El espíritu europeo prefiere las cosas «más pequeñas». Una nueva quimera de inocencia parece haberse adueñado del pensamiento europeo. Se manifiesta en la preferencia por los mitos que se cuentan de espaldas a la historia en la que se sufre y se muere. El nuevo espíritu europeo valora la suspensión ética y política que late en los mitos y cuentos. Tal es el aspecto del culto intelectual a la nueva inocencia europea.
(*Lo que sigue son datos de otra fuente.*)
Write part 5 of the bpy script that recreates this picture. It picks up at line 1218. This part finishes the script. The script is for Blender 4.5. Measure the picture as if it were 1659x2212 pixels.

Así principian las estrategias espirituales para la inmunización de Europa; así comienza la preparación intelectual de un pensamiento político del apartheid en Europa; así se inicia lo que en una ocasión he denominado «provincialismo táctico» de Europa; así se despliega el euro-provincialismo.

3.- «Perspectiva mundial» desde la memoria de Europa

Tal provincialismo contradice el universalismo capacitado para la pluralidad, que tiene su raíz en la herencia judeo-cristiana de Europa y se sabe guiado por la memoria passionis, que cuida de que las normas de justicia que han de regir las relaciones humanas no sean aminoradas. Aun cuando se tenga en cuenta la tragedia de la pérdida de simultaneidad ocasionada por los procesos de globalización, un ethos arraigado en la memoria passionis no puede resignarse a que los pobres sean, por ejemplo, víctimas o rehenes de las despiadadas oligarquías que los gobiernan.

4.- ¿Y cuál es el papel de la Iglesia en este proceso?

En su liturgia no debe representar ningún poder político, sino que -a través de su representación- ha de evocar aquella impotencia política a la que sigue debiéndose en su rememoración de Dios, la cual se halla entretejida con la remembranza del sufrimiento. Si quiere evitar que su anamnesis crítica de la pasión de Cristo degenere en un mito alejado de la historia, no tiene más remedio que ejercitarse en una cultura anamnética referida a la historia de la pasión de la humanidad y extraer de ella horizontes y máximas para su acción cristiana.